While it may be understandable (in case Abayomi is from this school of thought) that members who have not only been individually responsible, over time, for the financial up-keep and the general sustenance of the party in their localities, but were also encouraged by the leadership to seek the party’s ticket for their political ambitions to feel that the party should be beholden to them, Abayomi, as a lawyer who knows his onion, should be reminded that recognition is fundamentally vested by the nation’s constitution on the party rather than the individual regardless of the extent of his investments in the party. The court verdict in the death of the governorship candidate Abubakar Audu in Kogi State should have given political actors with this mindset reason for caution until this is finally adjudicated by the Supreme Court of the land.
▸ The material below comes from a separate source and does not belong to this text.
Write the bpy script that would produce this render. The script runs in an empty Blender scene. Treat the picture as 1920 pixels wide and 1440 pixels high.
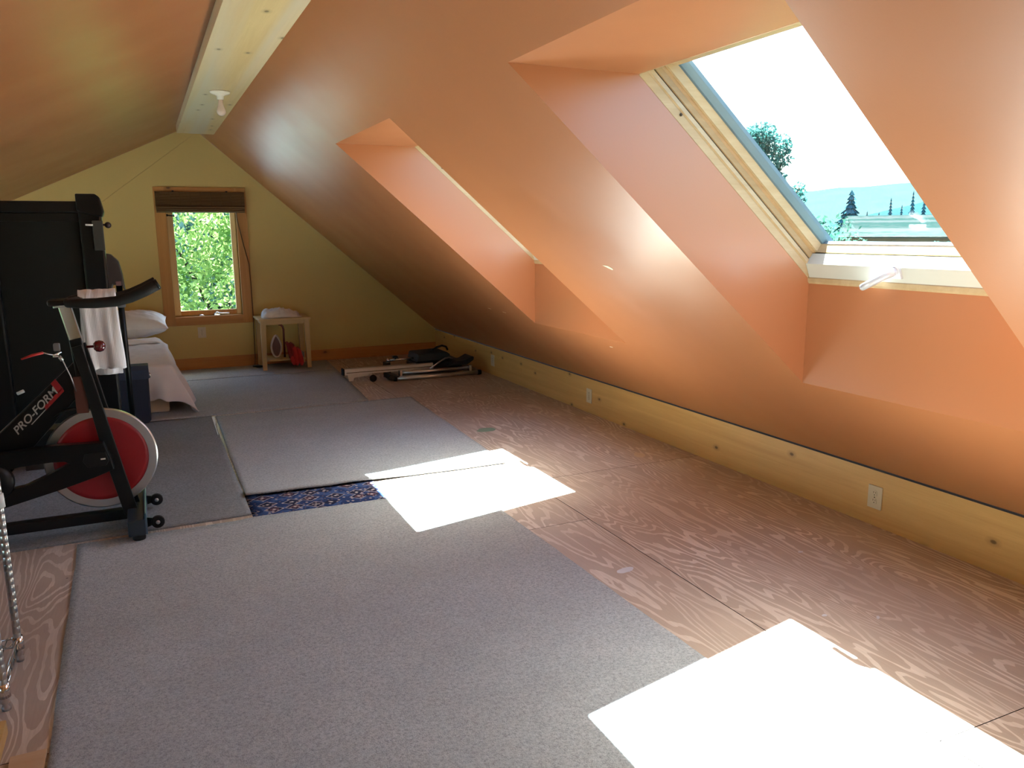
import bpy, bmesh, math, random
from mathutils import Vector, Matrix, noise
random.seed(7)
C = bpy.context.scene.collection
PI = math.pi
V = Vector

# ------------------------------------------------------------------ helpers
class MB:
    """collects shapes in one bmesh"""
    def __init__(self):
        self.bm = bmesh.new()
    def poly(self, pts, mi=0):
        f = self.bm.faces.new([self.bm.verts.new(p) for p in pts]); f.material_index = mi
        return self
    def box(self, lo, hi, bevel=0.0, rot=None, mi=0, piv=None):
        lo, hi = V(lo), V(hi); c = (lo + hi) / 2; s = hi - lo
        r = bmesh.ops.create_cube(self.bm, size=1)
        vs = r['verts']
        for v in vs: v.co = V((v.co.x * s.x, v.co.y * s.y, v.co.z * s.z)) + c
        if bevel:
            es = list({e for v in vs for e in v.link_edges})
            rb = bmesh.ops.bevel(self.bm, geom=es, offset=min(bevel, min(s) * .45), segments=2, affect='EDGES', profile=.6)
            vs = list({v for f in rb['faces'] for v in f.verts} | {v for v in vs if v.is_valid})
            vs = [v for v in vs if v.is_valid]
        if rot is not None:
            p = V(piv) if piv is not None else c
            bmesh.ops.rotate(self.bm, verts=vs, cent=p, matrix=rot)
        if mi:
            for f in {f for v in vs for f in v.link_faces}: f.material_index = mi
        return self
    def prism(self, outline, y0, y1, axes='xz', bevel=0.0):
        """a 2-D outline pulled through a thickness"""
        def P(a, b, t):
            return {'xz': (a, t, b), 'xy': (a, b, t), 'yz': (t, a, b)}[axes]
        n = len(outline)
        A = [self.bm.verts.new(P(a, b, y0)) for a, b in outline]
        B = [self.bm.verts.new(P(a, b, y1)) for a, b in outline]
        fs = [self.bm.faces.new(A), self.bm.faces.new(B[::-1])]
        for i in range(n):
            j = (i + 1) % n
            fs.append(self.bm.faces.new((A[j], A[i], B[i], B[j])))
        bmesh.ops.recalc_face_normals(self.bm, faces=fs)
        if bevel:
            es = {e for f in fs for e in f.edges}
            bmesh.ops.bevel(self.bm, geom=list(es), offset=bevel, segments=2, affect='EDGES', profile=.6)
        return self
    def tube(self, pts, r, n=14, caps=True):
        pts = [V(p) for p in pts]
        rad = r if isinstance(r, (list, tuple)) else [r] * len(pts)
        rings = []
        d0 = (pts[1] - pts[0]).normalized()
        up = V((0, 0, 1)) if abs(d0.z) < .9 else V((1, 0, 0))
        a = d0.cross(up).normalized()
        for i, p in enumerate(pts):
            if i == 0: d = pts[1] - pts[0]
            elif i == len(pts) - 1: d = pts[-1] - pts[-2]
            else: d = (pts[i + 1] - pts[i]).normalized() + (pts[i] - pts[i - 1]).normalized()
            d.normalize()
            a = (a - d * a.dot(d)).normalized(); b = d.cross(a)
            rings.append([self.bm.verts.new(p + (a * math.cos(2 * PI * k / n) + b * math.sin(2 * PI * k / n)) * rad[i]) for k in range(n)])
        fs = []
        for i in range(len(rings) - 1):
            for k in range(n):
                fs.append(self.bm.faces.new((rings[i][k], rings[i][(k + 1) % n], rings[i + 1][(k + 1) % n], rings[i + 1][k])))
        if caps:
            fs.append(self.bm.faces.new(rings[0][::-1])); fs.append(self.bm.faces.new(rings[-1]))
        for f in fs: f.smooth = True
        return self
    def lathe(self, prof, origin=(0, 0, 0), axis='z', n=32, smooth=True):
        """prof: (radius, height) list"""
        o = V(origin); rings = []
        def P(rr, h, t):
            c, s = rr * math.cos(t), rr * math.sin(t)
            return o + (V((c, s, h)) if axis == 'z' else V((c, h, s)) if axis == 'y' else V((h, c, s)))
        for rr, h in prof:
            if rr < 1e-6: rings.append([self.bm.verts.new(P(0, h, 0))])
            else: rings.append([self.bm.verts.new(P(rr, h, 2 * PI * k / n)) for k in range(n)])
        fs = []
        for A, B in zip(rings, rings[1:]):
            for k in range(n):
                j = (k + 1) % n
                if len(A) == 1 and len(B) == 1: continue
                if len(A) == 1: fs.append(self.bm.faces.new((A[0], B[j], B[k])))
                elif len(B) == 1: fs.append(self.bm.faces.new((A[k], A[j], B[0])))
                else: fs.append(self.bm.faces.new((A[k], A[j], B[j], B[k])))
        for f in fs: f.smooth = smooth
        bmesh.ops.recalc_face_normals(self.bm, faces=fs)
        return self
    def ball(self, c, r, scale=(1, 1, 1), u=20, v=12):
        res = bmesh.ops.create_uvsphere(self.bm, u_segments=u, v_segments=v, radius=r)
        for w in res['verts']:
            w.co = V((w.co.x * scale[0], w.co.y * scale[1], w.co.z * scale[2])) + V(c)
            for f in w.link_faces: f.smooth = True
        return self
    def grid(self, fn, nu, nv, thick=0.0, smooth=True):
        """fn(u,v)->point ; with thickness along the vertical"""
        P = [[self.bm.verts.new(fn(i / nu, j / nv)) for j in range(nv + 1)] for i in range(nu + 1)]
        for i in range(nu):
            for j in range(nv):
                f = self.bm.faces.new((P[i][j], P[i + 1][j], P[i + 1][j + 1], P[i][j + 1])); f.smooth = smooth
        return self
    def build(self, name, mats, parent=None, loc=None):
        me = bpy.data.meshes.new(name)
        bmesh.ops.remove_doubles(self.bm, verts=self.bm.verts, dist=1e-6)
        self.bm.to_mesh(me); self.bm.free()
        for m in (mats if isinstance(mats, (list, tuple)) else [mats]): me.materials.append(m)
        o = bpy.data.objects.new(name, me); C.objects.link(o)
        if parent is not None:
            o.parent = parent
            o.matrix_parent_inverse = Matrix.Translation(parent.location).inverted() if parent.type == 'EMPTY' else Matrix()
        if loc is not None: o.location = loc
        return o

def tag(o, label=None, cat=None, group=None, kind=None):
    if label: o['label'] = label
    if cat: o['category'] = cat
    if group: o['group'] = group
    if kind: o['kind'] = kind
    return o
def thing(name, label, cat, loc, group=None):
    o = bpy.data.objects.new(name, None); C.objects.link(o); o.location = loc; o.empty_display_size = .1
    return tag(o, label, cat, group)
def struct(name, loc=(0, 0, 0), label=None, cat=None):
    o = bpy.data.objects.new(name, None); C.objects.link(o); o.location = loc; o.empty_display_size = .1
    return tag(o, label, cat, kind='structure')
def solidify(o, t, off=-1):
    m = o.modifiers.new('thickness', 'SOLIDIFY'); m.thickness = t; m.offset = off; return o
def subsurf(o, n=1):
    m = o.modifiers.new('smooth', 'SUBSURF'); m.levels = n; m.render_levels = n; return o
def fbm(p, s, o=3): return noise.fractal(V(p) * s, 1.0, 2.0, o)

# ------------------------------------------------------------------ materials
class NT:
    def __init__(self, name):
        self.m = bpy.data.materials.new(name); self.m.use_nodes = True
        self.t = self.m.node_tree; self.t.nodes.clear()
        self.out = self.n('ShaderNodeOutputMaterial')
        self.b = self.n('ShaderNodeBsdfPrincipled'); self.l(self.b.outputs[0], self.out.inputs[0])
        self.tc = self.n('ShaderNodeTexCoord')
    def n(self, t, **k):
        x = self.t.nodes.new(t)
        for a, b in k.items(): setattr(x, a, b)
        return x
    def l(self, a, b): self.t.links.new(a, b)
    def math(self, op, a, b=None, c=None):
        x = self.n('ShaderNodeMath', operation=op)
        for i, v in enumerate((a, b, c)):
            if v is None: continue
            if isinstance(v, (int, float)): x.inputs[i].default_value = v
            else: self.l(v, x.inputs[i])
        return x.outputs[0]
    def map(self, src, scale=(1, 1, 1), loc=(0, 0, 0), rot=(0, 0, 0)):
        x = self.n('ShaderNodeMapping'); self.l(src, x.inputs[0])
        x.inputs['Scale'].default_value = scale; x.inputs['Location'].default_value = loc; x.inputs['Rotation'].default_value = rot
        return x.outputs[0]
    def noise(self, src, scale, detail=3, rough=.5, dist=0):
        x = self.n('ShaderNodeTexNoise'); self.l(src, x.inputs['Vector'])
        x.inputs['Scale'].default_value = scale; x.inputs['Detail'].default_value = detail
        x.inputs['Roughness'].default_value = rough; x.inputs['Distortion'].default_value = dist
        return x.outputs[0]
    def ramp(self, fac, stops):
        x = self.n('ShaderNodeValToRGB'); self.l(fac, x.inputs[0])
        e = x.color_ramp.elements
        while len(e) < len(stops): e.new(.5)
        for i, (p, c) in enumerate(stops):
            e[i].position = p; e[i].color = (c, c, c, 1) if isinstance(c, (int, float)) else (*c, 1)
        return x.outputs[0]
    def mix(self, fac, a, b, mode='MIX'):
        x = self.n('ShaderNodeMix', data_type='RGBA', blend_type=mode)
        for i, v in ((0, fac), (6, a), (7, b)):
            if isinstance(v, (int, float)): x.inputs[i].default_value = v
            elif isinstance(v, (tuple, list)): x.inputs[i].default_value = (*v[:3], 1)
            else: self.l(v, x.inputs[i])
        return x.outputs[2]
    def bump(self, h, strength=.3, dist=.01):
        x = self.n('ShaderNodeBump'); self.l(h, x.inputs['Height'])
        x.inputs['Strength'].default_value = strength; x.inputs['Distance'].default_value = dist
        self.l(x.outputs[0], self.b.inputs['Normal'])
    def set(self, **k):
        for a, b in k.items():
            i = self.b.inputs[a.replace('_', ' ')]
            if isinstance(b, (int, float)): i.default_value = b
            elif isinstance(b, (tuple, list)): i.default_value = (*b[:3], 1)
            else: self.l(b, i)
        return self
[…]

It is therefore reasonable to infer presently that delegates are ‘employees’ and their votes the ‘property’ of the party regardless of the financial inducements by the contestants that may have influenced their votes. Thus the leadership reserves the prerogative to endorse any of its members without distractions and acrimony, so long as a level playing field is provided all contestants under the free, fair and transparent mechanisms.
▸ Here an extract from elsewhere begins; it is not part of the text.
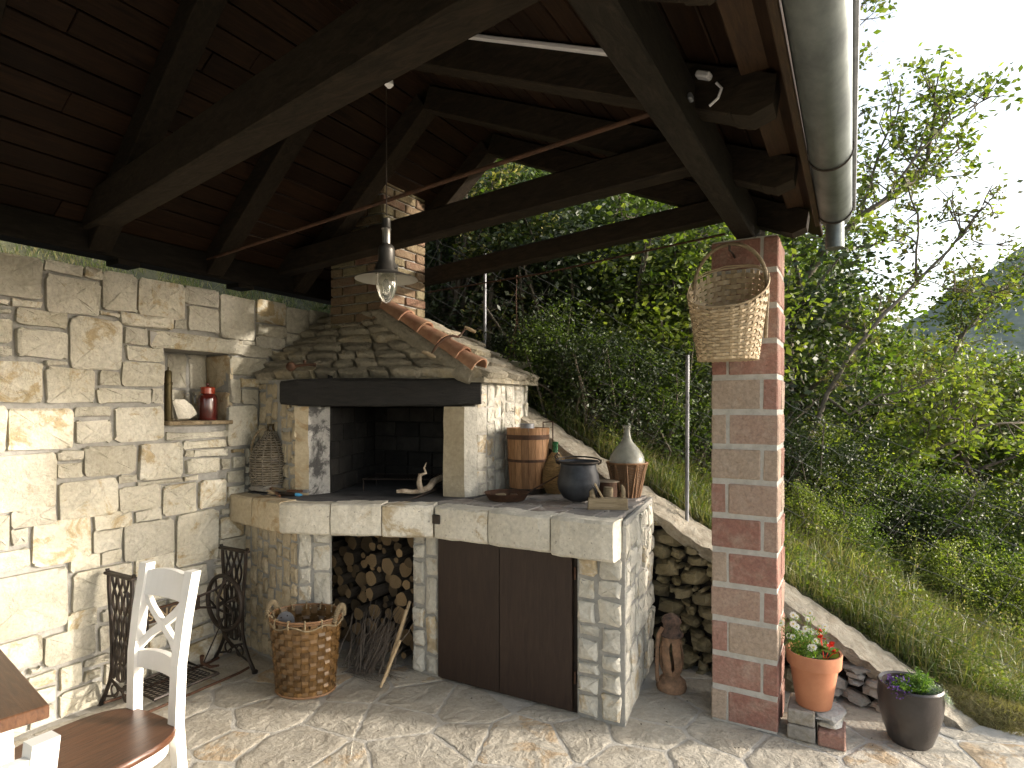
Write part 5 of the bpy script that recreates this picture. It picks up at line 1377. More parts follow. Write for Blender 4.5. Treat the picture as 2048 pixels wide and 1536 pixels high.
for h in heads:
    nr_ = (V3(rg.uniform(-.5, .5), -1.0, rg.uniform(.2, 1.0))+ (V3(CX, 0, 1.5)-h).normalized()*.5).normalized(); s1 = nr_.cross(V3(0, 0, 1)).normalized(); s2 = nr_.cross(s1); m = MB(); rad = rg.uniform(.013, .018)
    for k in range(11):
        a = 2*math.pi*k/11; d = (s1*math.cos(a)+s2*math.sin(a)); tv = nr_.cross(d)*rad*.26
        m._add([h+d*.003, h+d*rad*.7+tv-nr_*.0005, h+d*rad-nr_*.0015, h+d*rad*.7-tv-nr_*.0005], [(0, 1, 2, 3)])
    fo = m.build('flower_head', PETAL, ds)
    MB().tube([h-nr_*.001, h+nr_*.0025], [.0045, .003], 8).build('flower_eye', YEL, fo)
bg_ = thing('begonia', 'small red flowering begonia with broad leaves at the right of the terracotta pot', 'flowers', (3.19, 3.05, tpz+.22))
def leafmesh(c, d, n_, L, W_, mb):
    d = Vector(d).normalized(); s_ = d.cross(Vector(n_)).normalized(); u = s_.cross(d); c = Vector(c)
    P_ = [c, c+d*L*.3+s_*W_*.42+u*L*.05, c+d*L*.65+s_*W_*.45+u*L*.06, c+d*L, c+d*L*.65-s_*W_*.45+u*L*.06, c+d*L*.3-s_*W_*.42+u*L*.05, c+d*L*.5-u*L*.02]
    mb._add(P_, [(0, 1, 6), (1, 2, 6), (2, 3, 6), (3, 4, 6), (4, 5, 6), (5, 0, 6)])
bb = V3(3.185, 3.045, tpz+.22)
for i in range(16):
    a = rg.uniform(0, 6.28); m = MB(); c = bb+V3(rg.uniform(-.03, .03), rg.uniform(-.03, .03), rg.uniform(.01, .07)); leafmesh(c, (math.cos(a), math.sin(a), rg.uniform(-.1, .6)), (0, 0, 1), rg.uniform(.04, .065), rg.uniform(.036, .055), m); m.build('leaf', LF_MID if i % 3 else POTG, bg_)
for (x, y, z, n_) in ((.025, -.01, .085, 10), (-.012, .0, .105, 5), (-.02, .01, .13, 4), (.035, .0, .045, 3)):
    m = MB()
    for k in range(n_): leafmesh(bb+V3(x, y, z), (rg.uniform(-1, 1), rg.uniform(-1, 1), rg.uniform(-.6, 1)), (rg.uniform(-1, 1), 0, 1), rg.uniform(.016, .026), .022, m)
    m.tube([bb, bb+V3(x, y, z)], .0015, 4); m.build('blossom', REDF, bg_)
pf = thing('purple_flowers', 'purple trailing flowers on the left side of the dark glazed pot', 'flowers', (3.47, 3.18, .25))
rg = random.Random(19); fl_ = []; gl = []
for cx_, cy_, cz_, n_ in ((3.450, 3.165, .285, 55), (3.462, 3.125, .262, 60), (3.485, 3.115, .250, 60), (3.49, 3.17, .29, 35)):
    for _ in range(n_):
        c = V3(cx_+rg.gauss(0, .013), cy_+rg.gauss(0, .013), cz_+rg.gauss(0, .010)); 
        for k in range(2):
            d = V3(rg.uniform(-1, 1), rg.uniform(-1, 1), rg.uniform(-1, 1)).normalized()*.0048; s_ = d.cross(V3(rg.uniform(-1, 1), rg.uniform(-1, 1), rg.uniform(-1, 1))).normalized()*.0035; fl_.append([c-d, c+s_, c+d, c-s_])
quads('blossoms', [[tuple(v) for v in L_] for L_ in fl_], PURP, pf)
def tuft(name, parent, c, n_, R_, H_, mat, droop=0, sz=(.008, .014), seed=1):
    rg_ = random.Random(seed); Q = []; m = MB()
    for _ in range(n_):
        a = rg_.uniform(0, 6.28); r_ = R_*rg_.random()**.6; p0 = Vector(c)+V3(rg_.gauss(0, R_*.2), rg_.gauss(0, R_*.2), 0); tip = Vector(c)+V3(math.cos(a)*r_, math.sin(a)*r_, H_*rg_.uniform(.4, 1)*(1-.5*r_/R_)-droop*max(0, r_/R_-.6)); mid = (p0+tip)/2+V3(0, 0, .02); m.tube([p0, mid, tip], .0009, 3)
        for k in range(14):
            t = rg_.uniform(.25, 1); q_ = p0*(1-t)**2+mid*2*t*(1-t)+tip*t*t+V3(rg_.gauss(0, .006), rg_.gauss(0, .006), rg_.gauss(0, .005)); d = V3(rg_.uniform(-1, 1), rg_.uniform(-1, 1), rg_.uniform(-.3, 1)).normalized()*rg_.uniform(*sz)*.5; s_ = d.cross(V3(rg_.uniform(-1, 1), rg_.uniform(-1, 1), rg_.uniform(-1, 1))).normalized()*sz[0]*.28; Q.append([tuple(v) for v in (q_-d, q_+s_, q_+d, q_-s_)])
    m.build('stems', mat, parent); quads(name, Q, mat, parent)
tuft('leaves', pf, (3.475, 3.16, .235), 40, .05, .09, POTG, seed=2)
gt = thing('feathery_herb', 'feathery bright green herb filling the middle of the dark pot', 'plant', (3.545, 3.23, .23))
tuft('leaves', gt, (3.55, 3.22, .232), 110, .085, .12, POTG, .02, (.008, .016), 3)
gt2 = thing('silver_trailer', 'silvery trailing plant spilling over the right rim of the dark pot', 'plant', (3.63, 3.24, .23))
tuft('leaves', gt2, (3.61, 3.215, .23), 80, .065, .06, SILV, .10, (.006, .011), 4)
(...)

The other unfortunate component of Dr. Abayomi’s letters is this insidious political machinations in which those who had always disdained Asiwaju for whatever reason have capitalised on Abayomi’s misguided salvo – which may have also been pre-meditatively orchestrated – to whittle down Asiwaju’s political influence and rising stock in the South-West geo-political region, and by extension the nation. It therefore may not be inconceivable to opine that Dr. Abayomi is the main scribe of the literary wing of the anti-Asiwaju movement within the fold of the progressive party in the South-West while Mr. Rotimi Akeredolu is the arrowhead of its verbal attacks. Any discerning mind may have no choice than to come to this conclusion considering the spate of attacks on Asiwaju on the airwaves in Ondo State – almost immediately the first letter appeared in the public space – in which the Senior Advocate of Nigeria, who should know that words have meanings and that they carry consequences, deployed the most egregious expletives on the National Leader (although he said Asiwaju had ceased to be his National Leader in one of the radio interviews) of his own party. Having displayed such unfortunate outbursts just because one man decided to endorse an aspirant, which has now being wickedly changed into “imposition” not by the opposition People’s Democratic Party (PDP), but by major political actors within the party, one should be extremely worried about the prospects of Akeredolu becoming the APC flag-bearer in the state’s governorship election slated for November 26. Akeredolu had displayed such a bizarre behaviour in the aftermath of a harmless endorsement that one cannot help but wonder if this Senior Lawyer is perpetually an angry man, if not emotionally unstable. Someone seeking a public office must be able to manage his/her anger. Being senselessly cantankerous is never one of the attributes of courage. The portents are not good.